I don't know anything about Kodak or Blackstone or their relationship. Instead, let me ask you a hypothetical question about 2 hypothetical companies:

 

If company "A" spends or removes assets, including an employee pension fund, from company "A" so that these assets are out of reach of those who have a claim against company "A".

 

And company "B" then offeres to loan company "A" a certain ammount of money to restructure company "A" without stipulating that sufficient money be used to return the no-longer-present pension fund to the condition it was supposed to have been in.

 

What further recourse do the pension fund recipients have as per replenishing the pension fund with company "B" if company "A" uses the loan money for things other than replenishing the pension fund & then company "A" disappears in bankruptcy court without the court providing sufficient funds from the remaining assets of company"A" to the pension fund to return it to where it should have been?

 

Best Regards,

 

Michael

 

I think you need to get a lot more specific and then find a lawyer in that field to answer your questions.

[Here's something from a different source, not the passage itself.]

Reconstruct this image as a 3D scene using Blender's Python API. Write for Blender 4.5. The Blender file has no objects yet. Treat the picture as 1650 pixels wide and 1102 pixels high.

I can only assume the bankruptcy judge knows what he/she is doing... since I have no evidence to the contrary.

 

All I'm saying is that Kodak is already in bankruptcy so everything including the pension fund may be at play. Maybe people want to worry about Blackstone, but I have no idea if they are the boogeyman or the potential savior in this situation. I do know that Kodak is sinking fast and it looks like nobody else is going to throw them a lifeline.